Cook’s Dream preliminary night began disastrously when a hole in his car’s radiator during hot laps forced him to make a hasty switch. The work took longer than necessary because the spare radiator he had had along wasn’t in good shape and he had to borrow a replacement from fellow Southerner Zack Mitchell — and that radiator didn’t fit perfectly, adding some extra minutes to the work that cost Cook a qualifying lap. He rallied from starting at the back of a heat, though, to win a B-main and make the feature, though missing out on event points for time trials meant he ended up far down in Saturday’s heat lineups for a guy who tallied a 13th-place A-main finish.

The prospect of starting deep in a Saturday heat on a track that was juiced from heavy late-afternoon rain prompted Cook to scratch from the finale and save his equipment for another day. But the knowledge he gained from running two 50-lappers was immense.
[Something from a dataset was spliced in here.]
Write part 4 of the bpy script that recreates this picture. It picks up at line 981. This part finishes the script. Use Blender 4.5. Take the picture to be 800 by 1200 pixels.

“The only thing I wish is we’d have changed carburetors and restrictors, because seeing how that panned out, trying to be technical with my feet and trying to hit those spots, it’s got to be a consistent, steady way,” Cook said. “It’s one of them more deals to where if I could have been more consistent with the throttle, I could have been a little better about what I was trying to do. Working that bottom, you got to be slow, steady gains, and if you make that mistake and ain’t that consistent, it just ain’t quite as good.”

Now Cook just wants to fast-forward to September’s World 100. After the Dream, he’ll unload at Eldora with expectations for the first time.

“I can’t wait for the World,” said Cook, whose schedule this weekend features Saturday’s Hunt the Front event at Senoia (Ga.) Raceway. “I’ll definitely be back.”